Y era llegados a este punto de los acontecimientos cuando yo las pasaba putas, pues me metía en la cama con una excitación tal que me impedía dormirme, y la tradición dice que los Reyes no dejan regalos en aquellas casas donde encuentran chiquillos despiertos. Al final caía en una especie de duermevela aderezado con pesadillas alusivas en las que la troupe real se percataba de que no estaba sobando y hacía sonar una horrísona alarma mientras abandonaba mi hogar ignorando mis implorantes lágrimas.

De todas formas, todos estos miedos desaparecían con el amanecer del seis de enero, y yo me levantaba espídico perdido para descubrir no sólo regalos, sino decoración por todo el salón a base de confeti y serpentinas (globos no, que los reyes LO SABÍAN TODO y estaban al tanto de que me daban dan miedo). Además, los dulces navideños del plato desaparecían cada año. Y, por si todo lo dicho no supusiera suficiente evidencia, en una ocasión tuve los huevazos de solicitar a Melchor, Gaspar y Baltasar que plantasen en sendos folios SUS PUTOS AUTÓGRAFOS (no me juzguéis), los cuales descubrí por la mañana, acompañados de una nota manuscrita en la que me felicitaban por haber sacado realmente buenas notas. Vale, la caligrafía era clavada a la que usaba mi padre en las autorizaciones que tenía que rellenar cuando mi colegio nos llevaba de excursión al Henar de Cuéllar, pero eso no era lo importante. Lo importante era que el acontecimiento tenía lugar cada año, y que cada año alguno de mis amigos o primos juraba y perjuraba que había oído el trote de los camellos, le había visto la capa a algún miembro del trío real de forma fugaz en el pasillo o había sorprendido desde la ventana a un paje echándose un cigarrillo en el portal mientras Sus Majestades trasteaban en el salón.

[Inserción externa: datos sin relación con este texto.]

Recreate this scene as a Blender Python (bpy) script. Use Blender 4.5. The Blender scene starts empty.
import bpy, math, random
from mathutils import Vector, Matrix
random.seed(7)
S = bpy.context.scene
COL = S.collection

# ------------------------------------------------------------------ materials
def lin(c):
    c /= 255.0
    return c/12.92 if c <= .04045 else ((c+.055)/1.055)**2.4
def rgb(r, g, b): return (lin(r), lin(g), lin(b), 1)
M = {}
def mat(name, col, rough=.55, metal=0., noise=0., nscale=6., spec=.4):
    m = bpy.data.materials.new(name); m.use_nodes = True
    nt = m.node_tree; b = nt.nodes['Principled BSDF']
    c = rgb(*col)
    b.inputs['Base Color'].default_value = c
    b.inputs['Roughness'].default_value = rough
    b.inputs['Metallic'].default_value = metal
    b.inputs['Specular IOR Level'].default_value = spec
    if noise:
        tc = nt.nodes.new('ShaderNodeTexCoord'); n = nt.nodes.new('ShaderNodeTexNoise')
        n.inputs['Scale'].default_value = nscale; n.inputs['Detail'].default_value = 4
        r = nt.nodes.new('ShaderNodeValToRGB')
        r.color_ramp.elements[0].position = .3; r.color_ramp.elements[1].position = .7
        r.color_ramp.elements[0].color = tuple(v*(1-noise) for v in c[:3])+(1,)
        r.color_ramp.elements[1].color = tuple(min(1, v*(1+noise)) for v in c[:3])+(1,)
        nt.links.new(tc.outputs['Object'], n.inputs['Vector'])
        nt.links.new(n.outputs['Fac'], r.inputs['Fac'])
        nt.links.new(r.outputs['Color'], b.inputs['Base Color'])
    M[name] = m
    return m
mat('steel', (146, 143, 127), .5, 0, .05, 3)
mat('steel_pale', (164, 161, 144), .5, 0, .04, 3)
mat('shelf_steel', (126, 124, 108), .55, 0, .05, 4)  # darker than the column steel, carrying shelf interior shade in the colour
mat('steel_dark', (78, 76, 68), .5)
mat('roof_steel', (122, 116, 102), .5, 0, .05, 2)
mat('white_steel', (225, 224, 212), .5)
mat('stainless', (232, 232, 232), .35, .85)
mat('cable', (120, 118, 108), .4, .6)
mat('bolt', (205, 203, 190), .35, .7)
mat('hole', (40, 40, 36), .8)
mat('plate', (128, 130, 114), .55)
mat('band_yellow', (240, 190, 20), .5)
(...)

Teniendo en cuenta todo lo anterior, no es de extrañar que yo creyese a pies juntillas que tres señores venidos del otro lado del Mediterráneo dejaban regalos en todas las casas cada seis de enero. Aquello era un dogma de fe y punto. Y yo, todo sea dicho, era muy feliz en mi ignorancia. Insisto: MUY FELIZ. Sin embargo, lo que me empezaba a rechinar era lo del ratón. Y no sólo a mí. Llegó un momento en el que todos los chicos de mi clase andábamos con la mosca detrás de la oreja. No porque la idea de que un roedor se colase en nuestras habitaciones para literalmente comprar nuestras recién caídas piezas dentales hiciese aguas por todas partes, pues nuestros cerebrines aún no tenían la consistencia suficiente como para hacer un análisis crítico de aquello y preguntarse desde cuándo tienen los ratones semejante nivel de inteligencia, o qué motivo puede llevar a un ejemplar de la especie a acaparar dientes humanos. Por no hablar de la logística necesaria para adentrarse en cientos de dormitorios cada noche cargando con monedas de veinte duros y salir con los dientes. Lo que en realidad nos hizo sospechar fue la torpeza de una abuela. Concretamente, la de uno de nuestros compañeros. Y es que el chico había descubierto alarmado una mañana que, cuando despertó, como si del dinosaurio de Augusto Monterroso se tratase, su diente todavía estaba allí. El muchacho, temeroso de que al pobre ratoncito le hubiese atropellado un Renault Mégane de camino a hacer la recogida o algo por el estilo, avisó al resto de miembros de la casa, quienes se arremolinaron en torno a la cama para contemplar la pieza dental. Fue entonces cuando la yaya echó mano al bolsillo de la bata, sacó una moneda y la arrojó sobre la almohada ante la vista de todos, creyendo con espectacular candidez que nadie se había percatado de la jugada.

Joder con la abuela, macho.

Y claro, yo tenía que salir de dudas y desenmascarar la trama Pérez de una vez por todas. Para tal fin aproveché aquel paseo con mis padres del que os he hablado al principio de la entrada y me lancé en busca de la verdad:

—Oye, papá, una pregunta. Eso del Ratoncito Pérez... Es cosa vuestra, ¿no?

—Mira, yo creo que ya tienes edad suficiente para saberlo. Pues sí, lo del Ratoncito Pérez es cosa nuestra.

—Lo sabía.

—Y ya que estamos... Lo de los Reyes Magos también.